[Short task]
Shown below is a listing with pictures; reproduce exactly, and only, the lines between the ones containing "Build this scene" and "F, VX, VY, EYE", inclusive, leaving the pictures out.

[Available data]
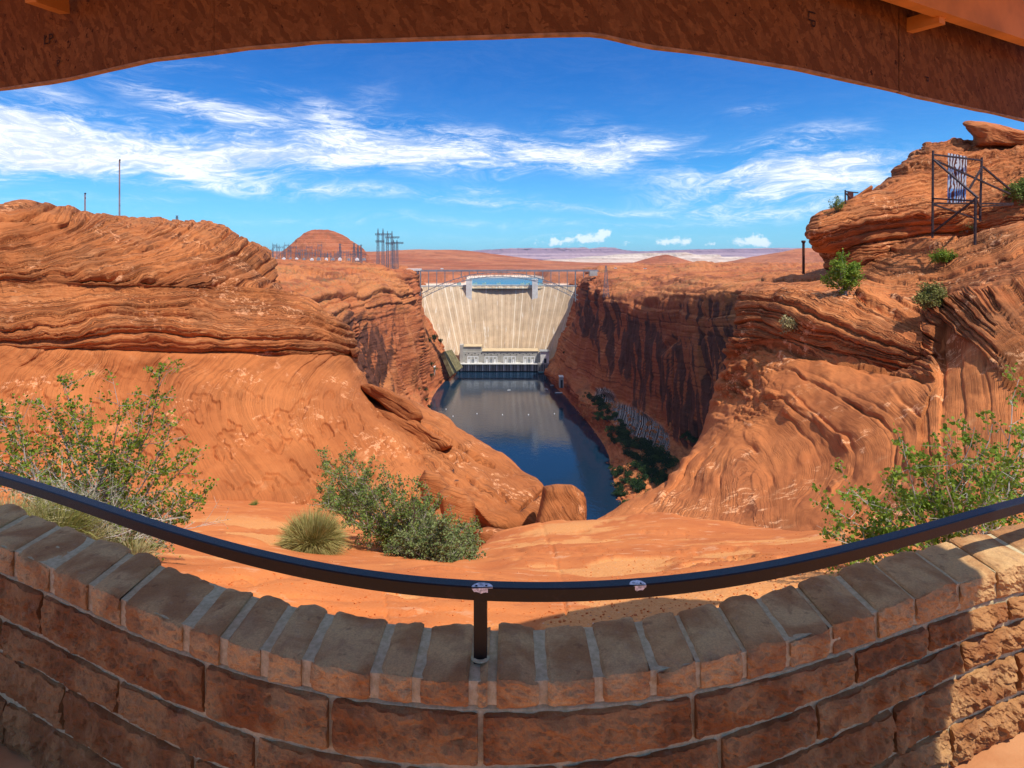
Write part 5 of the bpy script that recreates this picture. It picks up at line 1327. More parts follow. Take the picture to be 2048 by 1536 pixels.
# ---- eave of oriented-strand board
m, t, bs = new_mat('strand_board'); OSB = m
co = t.a('ShaderNodeTexCoord').outputs['Object']
cols = None
acc = None
for k, (ang, sc) in enumerate(((20, 19), (75, 16), (-35, 21), (120, 17))):
    wn_ = t.a('ShaderNodeVectorMath', {0: t.a('ShaderNodeVectorMath', {0: t.a('ShaderNodeTexNoise', {'Vector': co, 'Scale': 40.0, 'Detail': 3.0}).outputs['Color'], 1: (.022, .022, .022)}, operation='MULTIPLY').outputs[0], 1: co}, operation='ADD').outputs[0]
    vv_ = t.mapp(t.mapp(wn_, loc=(k*3.1, 0, k*1.7), rot=(0, R(ang), 0)), sc=(1, 1, 3.6))
    vo = t.a('ShaderNodeTexVoronoi', {'Vector': vv_, 'Scale': float(sc), 'Randomness': 1.0})
    sepc = t.a('ShaderNodeSeparateColor', {0: vo.outputs['Color']})
    if acc is None: acc = sepc.outputs[0]; hh = vo.outputs['Distance']
    else:
        sel = t.m('GREATER_THAN', sepc.outputs[1], .5)
        acc = t.m('ADD', t.m('MULTIPLY', acc, t.m('SUBTRACT', 1.0, sel)), t.m('MULTIPLY', sepc.outputs[0], sel))
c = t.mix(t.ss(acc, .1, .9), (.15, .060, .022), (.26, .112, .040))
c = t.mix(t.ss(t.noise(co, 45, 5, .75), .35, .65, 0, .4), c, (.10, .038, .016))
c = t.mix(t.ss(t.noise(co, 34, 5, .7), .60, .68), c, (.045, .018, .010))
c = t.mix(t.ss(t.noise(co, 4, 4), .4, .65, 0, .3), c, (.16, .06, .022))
setc(t, bs, 'Base Color', c); bump(t, bs, t.m('ADD', acc, t.noise(co, 90, 3)), .5, .004)
EDGE = simple('board_edge', (.34, .20, .11), .8, 0, .3, 30)
PINE = simple('pine_lumber', (.60, .25, .055), .7, 0, .18, 5)
PLY = simple('roof_sheathing', (.30, .14, .07), .8, 0, .3, 5)
FH = .6
FT = [(-420,228),(-250,208),(0,179),(135,159),(300,121),(500,96),(640,85),(850,78),(1000,73),(1140,68.5),(1190,68.5),(1300,93),(1450,114),(1600,138),(1790,183),(1900,208),(2048,240),(2160,266)]
fp = np.array([q[0] for q in FT], float); fy = np.array([q[1] for q in FT], float)
fdd = FH*FPX/(HY-fy); fxx = (fp-HX)/FPX*fdd
roof = empty('shelter_roof', (0, 1.6, EYE_Z+.6), label='dark strand board eave and timber roof of the viewing shelter overhead', cat='shelter roof')
TOPZ = 1.30
def fasc(p0, p1, name, mat, z0, z1, off, thk, n=60):
    xs_ = np.linspace(np.interp(p0, fp, fxx), np.interp(p1, fp, fxx), n)
    yy = np.interp(xs_, fxx, fdd)
    wob_ = .004*fbm(xs_*3, .5, .5, 3)
    R0 = np.stack([xs_, yy+off, np.full(n, z0+EYE_Z)+wob_], -1); R1 = np.stack([xs_, yy+off, np.full(n, z1+EYE_Z)], -1)
    R2 = np.stack([xs_, yy+off+thk, np.full(n, z1+EYE_Z)], -1); R3 = np.stack([xs_, yy+off+thk, np.full(n, z0+EYE_Z)+wob_], -1)
    return grid_obj(name, np.stack([R0, R1, R2, R3, R0]), mat, roof, smooth=False)
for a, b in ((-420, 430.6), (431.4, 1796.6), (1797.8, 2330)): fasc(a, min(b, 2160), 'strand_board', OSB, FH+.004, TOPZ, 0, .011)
for a, b in ((-420, 430.6), (431.4, 1796.6), (1797.8, 2330)): fasc(a, min(b, 2160), 'edge_strip', EDGE, FH-.001, FH+.005, -.002, .02)
# roof deck, its unseen back cut short to let light onto the wall
n = len(fxx)
V = [(x, y+.05, TOPZ+EYE_Z) for x, y in zip(fxx, fdd)]+[(x, .2, TOPZ+EYE_Z) for x in fxx]
V += [(x, y, z+.05) for x, y, z in V]
F = [(i, i+1, n+i+1, n+i) for i in range(n-1)]+[(2*n+n+i, 2*n+n+i+1, 2*n+i+1, 2*n+i) for i in range(n-1)]
F += [(i, 2*n+i, 2*n+i+1, i+1) for i in range(n-1)]+[(0, n, 3*n, 2*n), (n-1, 3*n-1, 4*n-1, 2*n-1)]
mesh_obj('roof_deck', V, F, PLY, roof)
fasc(-420, 2160, 'backing_board', PLY, FH+.012, TOPZ-.01, .014, .01)
ra, rb = Vector((1.262, 2.014, 0)), Vector((2.02, 2.413, 0)); dr = (rb-ra).normalized()
a = ra-dr*2.2; b = rb+dr*.42
mb = MB(); mb.bar((a.x, a.y, EYE_Z+.85+.215), (b.x, b.y, EYE_Z+.85+.215), .042, .43); mb.build('rafter', PINE, roof)
q0, q1 = Vector(P(1885, 33, 2.155)), Vector(P(1800, 57, 2.28))
mb = MB(); mb.bar(q0, q1, .04, .05); mb.build('brace_block', PINE, roof)
mb = MB(); mb.bar(P(60, -12, 1.9), P(128, 12, 2.02), .04, .05); mb.build('brace_block', PINE, roof)
for yb in (.26, .85):
    mb = MB(); mb.bar((-3.4, yb, EYE_Z+1.2), (3.5, yb, EYE_Z+1.2), .06, .19); mb.build('joist', PINE, roof)
# stamped letters on the board
INK = simple('stamp_ink', (.03, .014, .009), .9, 0, .1, 4)
for (p, y_, rot, s) in ((98, 80, 0, 26), (1622, 38, 90, 30), (118, 128, 0, 18), (1852, 158, 90, 20)):
    tcu = bpy.data.curves.new('stamp', 'FONT'); tcu.body = 'LP' if s > 22 else 'P'; 
    # distance of the board along this line of sight
    u_ = (p-HX)/FPX; rr = fxx-u_*fdd; i = int(np.argmax(rr > 0)); f_ = -rr[i-1]/(rr[i]-rr[i-1]); dd = fdd[i-1]+(fdd[i]-fdd[i-1])*f_
    slope = (fdd[i]-fdd[i-1])/(fxx[i]-fxx[i-1])
    tcu.size = s/FPX*dd*1.1; tcu.align_x = 'CENTER'; tcu.align_y = 'CENTER'; tcu.materials.append(INK)
    o = bpy.data.objects.new('stamp_lettering', tcu); link(o, roof)
    q = P(p, y_, dd)
    o.location = Vector(q)-roof.location-Vector((0, .004, 0))
    o.rotation_euler = (Matrix.Rotation(math.atan(slope), 3, 'Z') @ Matrix.Rotation(R(90), 3, 'X') @ Matrix.Rotation(R(-rot), 3, 'Z')).to_euler()
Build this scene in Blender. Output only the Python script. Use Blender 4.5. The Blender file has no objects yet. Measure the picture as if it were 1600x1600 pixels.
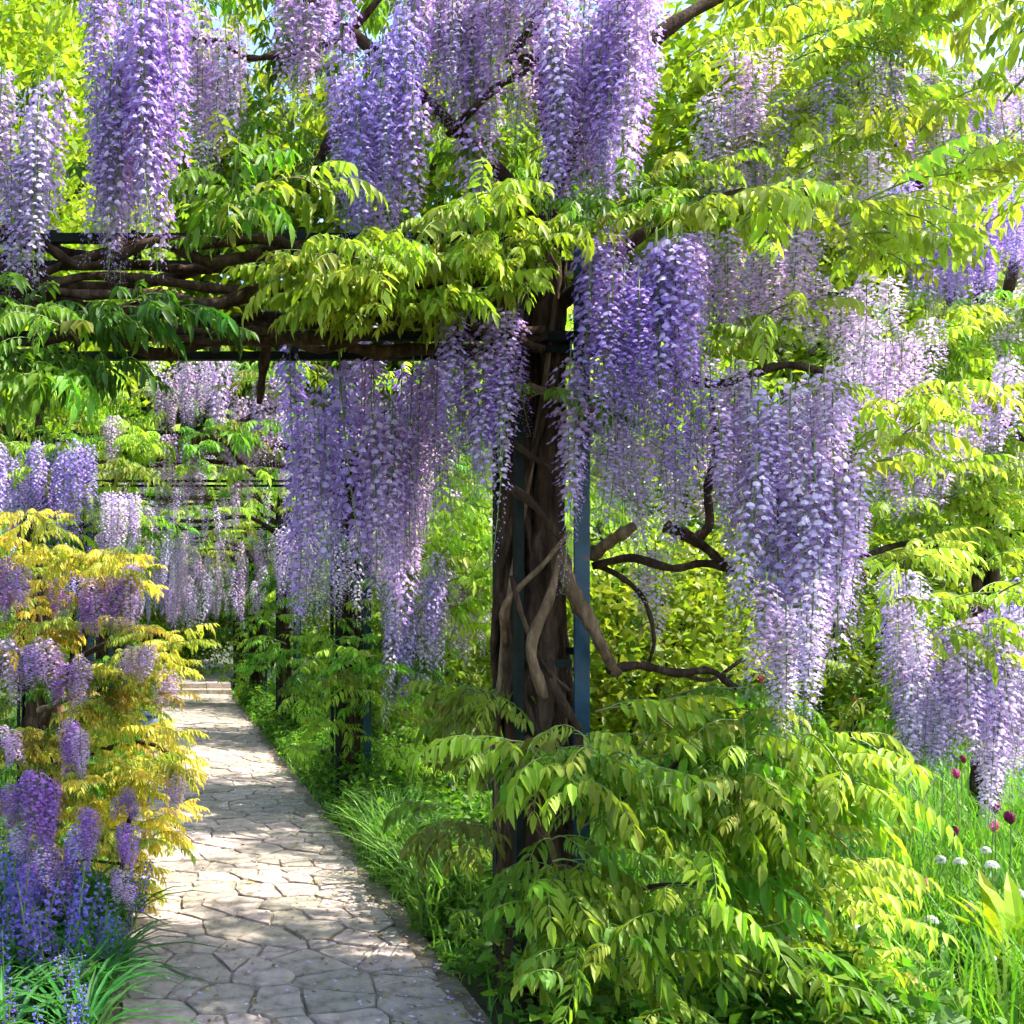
import bpy, math, random
import numpy as np
from mathutils import Vector, Matrix, Euler

# ------------------------------------------------------------------ camera, sky, sun, exposure
SC = bpy.context.scene
COL = SC.collection
F, VX, VY, EYE = 1600.0, 265.0, 960.0, 1.6      # focal length in photo pixels, vanishing point of the path, eye height

cd = bpy.data.cameras.new('camera'); cam = bpy.data.objects.new('camera', cd); COL.objects.link(cam)
cam.location = (0, 0, EYE); cam.rotation_euler = (math.radians(90), 0, 0)
cd.sensor_width = 36; cd.lens = 36
cd.shift_x = (800 - VX) / 1600; cd.shift_y = (VY - 800) / 1600
cd.clip_start = 0.05; cd.clip_end = 2000
SC.camera = cam

SUN_EL, SUN_FROM = math.radians(54), Vector((1.0, -0.20, 0)).normalized()   # the sun stands to the right, a little behind the camera
world = bpy.data.worlds.new('World'); SC.world = world; world.use_nodes = True
nt = world.node_tree
sky = nt.nodes.new('ShaderNodeTexSky'); sky.sky_type = 'NISHITA'; sky.sun_disc = False
sky.sun_elevation = SUN_EL
sky.sun_rotation = math.atan2(SUN_FROM.x, SUN_FROM.y)
sky.air_density = 1.0; sky.dust_density = 1.5
bg = nt.nodes['Background']; bg.inputs[1].default_value = 0.15
nt.links.new(sky.outputs[0], bg.inputs[0])
sl = bpy.data.lights.new('sun', 'SUN'); sun = bpy.data.objects.new('sun', sl); COL.objects.link(sun)
sl.energy = 4.0; sl.angle = math.radians(0.6); sl.color = (1.0, 0.95, 0.86)
sdir = SUN_FROM * math.cos(SUN_EL) + Vector((0, 0, math.sin(SUN_EL)))
sun.rotation_euler = sdir.to_track_quat('Z', 'Y').to_euler()
sun.location = (6, -2, 9)
SC.view_settings.view_transform = 'Standard'; SC.view_settings.look = 'None'
SC.view_settings.exposure = 1.75; SC.view_settings.gamma = 1.0
SC.view_settings.use_curve_mapping = False
cy = SC.cycles
cy.max_bounces = 5; cy.diffuse_bounces = 4; cy.glossy_bounces = 1; cy.transmission_bounces = 4
cy.transparent_max_bounces = 4; cy.sample_clamp_indirect = 6; cy.caustics_reflective = False; cy.caustics_refractive = False
cy.use_denoising = True; cy.use_adaptive_sampling = True; cy.adaptive_threshold = 0.04; cy.adaptive_min_samples = 12

rng = random.Random(11)
U = rng.uniform
def P(px, py, d): return Vector(((px - VX) / F * d, d, EYE + (VY - py) / F * d))

# ------------------------------------------------------------------ materials
def mat(name):
    m = bpy.data.materials.new(name); m.use_nodes = True
    t = m.node_tree; t.nodes.clear()
    out = t.nodes.new('ShaderNodeOutputMaterial')
    return m, t, out
def N(t, k, **kw):
    n = t.nodes.new(k)
    for a, b in kw.items(): setattr(n, a, b)
    return n
def math_node(t, op, a, b):
    n = N(t, 'ShaderNodeMath', operation=op)
    for i, v in enumerate((a, b)):
        if isinstance(v, (int, float)): n.inputs[i].default_value = v
        else: t.links.new(v, n.inputs[i])
    return n.outputs[0]
def mix_rgb(t, mode, fac, a, b):
    n = N(t, 'ShaderNodeMix', data_type='RGBA', blend_type=mode)
    for i, v in ((0, fac), (6, a), (7, b)):
        if isinstance(v, (int, float)): n.inputs[i].default_value = v
        elif isinstance(v, tuple): n.inputs[i].default_value = (*v, 1)
        else: t.links.new(v, n.inputs[i])
    return n.outputs[2]

def plant_material(name, transl, rough, trans_tint, spec, vary, deep=None):
    m, t, out = mat(name)
    oi = N(t, 'ShaderNodeObjectInfo')
    at = N(t, 'ShaderNodeAttribute', attribute_name='tcol')
    tn = N(t, 'ShaderNodeAttribute', attribute_name='tint')
    col = mix_rgb(t, 'MULTIPLY', 1.0, oi.outputs['Color'], at.outputs['Color'])
    if deep is not None:
        col = mix_rgb(t, 'MULTIPLY', tn.outputs['Fac'], col, deep)
    hs = N(t, 'ShaderNodeHueSaturation')
    geo = N(t, 'ShaderNodeNewGeometry')
    r = math_node(t, 'MULTIPLY', geo.outputs['Random Per Island'], 0.45)
    r2 = math_node(t, 'MULTIPLY_ADD', oi.outputs['Random'], 0.55); t.links.new(r, r2.node.inputs[2])
    v = math_node(t, 'MULTIPLY_ADD', r2, vary); v.node.inputs[2].default_value = 1 - vary / 2
    h = math_node(t, 'MULTIPLY_ADD', r2, 0.045); h.node.inputs[2].default_value = 0.4775
    t.links.new(col, hs.inputs['Color']); t.links.new(v, hs.inputs['Value']); t.links.new(h, hs.inputs['Hue'])
    p = N(t, 'ShaderNodeBsdfPrincipled')
    p.inputs['Roughness'].default_value = rough
    p.inputs['Specular IOR Level'].default_value = spec
    t.links.new(hs.outputs[0], p.inputs['Base Color'])
    tr = N(t, 'ShaderNodeBsdfTranslucent')
    t.links.new(mix_rgb(t, 'MULTIPLY', 1.0, hs.outputs[0], trans_tint), tr.inputs['Color'])
    mx = N(t, 'ShaderNodeMixShader'); mx.inputs[0].default_value = transl
    t.links.new(p.outputs[0], mx.inputs[1]); t.links.new(tr.outputs[0], mx.inputs[2])
    t.links.new(mx.outputs[0], out.inputs[0])
    return m
LEAF = plant_material('leaf', 0.5, 0.48, (1.12, 1.28, 0.5), 0.3, 0.8)
PETAL = plant_material('petal', 0.4, 0.6, (1.1, 1.0, 1.1), 0.25, 0.4, deep=(0.40, 0.24, 0.66))
STALK = plant_material('green_stalk', 0.1, 0.6, (1, 1, 1), 0.3, 0.3)

def noisy(name, c1, c2, scale, rough, bump=0.0, stretch=(1, 1, 1), c3=None, obj_random=0.0, spec=0.4):
    m, t, out = mat(name)
    tc = N(t, 'ShaderNodeTexCoord'); mp = N(t, 'ShaderNodeMapping'); mp.inputs['Scale'].default_value = stretch
    t.links.new(tc.outputs['Object'], mp.inputs[0])
    nz = N(t, 'ShaderNodeTexNoise'); nz.inputs['Scale'].default_value = scale; nz.inputs['Detail'].default_value = 8
    nz.inputs['Roughness'].default_value = 0.65
    t.links.new(mp.outputs[0], nz.inputs['Vector'])
    rp = N(t, 'ShaderNodeValToRGB')
    rp.color_ramp.elements[0].position = 0.32; rp.color_ramp.elements[0].color = (*c1, 1)
    rp.color_ramp.elements[1].position = 0.68; rp.color_ramp.elements[1].color = (*c2, 1)
    if c3:
        e = rp.color_ramp.elements.new(0.5); e.color = (*c3, 1)
    t.links.new(nz.outputs['Fac'], rp.inputs[0])
    col = rp.outputs[0]
    if obj_random:
        oi = N(t, 'ShaderNodeObjectInfo'); hs = N(t, 'ShaderNodeHueSaturation')
        v = math_node(t, 'MULTIPLY_ADD', oi.outputs['Random'], obj_random); v.node.inputs[2].default_value = 1 - obj_random / 2
        t.links.new(v, hs.inputs['Value']); t.links.new(col, hs.inputs['Color']); col = hs.outputs[0]
        h = math_node(t, 'MULTIPLY_ADD', oi.outputs['Random'], -0.05); h.node.inputs[2].default_value = 0.525
        t.links.new(h, hs.inputs['Hue'])
    p = N(t, 'ShaderNodeBsdfPrincipled'); p.inputs['Roughness'].default_value = rough
    p.inputs['Specular IOR Level'].default_value = spec
    t.links.new(col, p.inputs['Base Color'])
    if bump:
        b = N(t, 'ShaderNodeBump'); b.inputs['Strength'].default_value = bump; b.inputs['Distance'].default_value = 0.02
        t.links.new(nz.outputs['Fac'], b.inputs['Height']); t.links.new(b.outputs[0], p.inputs['Normal'])
    t.links.new(p.outputs[0], out.inputs[0])
    return m
BARK = noisy('bark', (0.02, 0.012, 0.008), (0.115, 0.073, 0.044), 26, 0.95, 1.0, (1, 1, 0.2), (0.055, 0.033, 0.02), spec=0.15)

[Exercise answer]
Build this scene in Blender. Output only the Python script. Use Blender 4.5. The Blender file has no objects yet. Measure the picture as if it were 1600x1600 pixels.
import bpy, math, random
import numpy as np
from mathutils import Vector, Matrix, Euler

# ------------------------------------------------------------------ camera, sky, sun, exposure
SC = bpy.context.scene
COL = SC.collection
F, VX, VY, EYE = 1600.0, 265.0, 960.0, 1.6      # focal length in photo pixels, vanishing point of the path, eye height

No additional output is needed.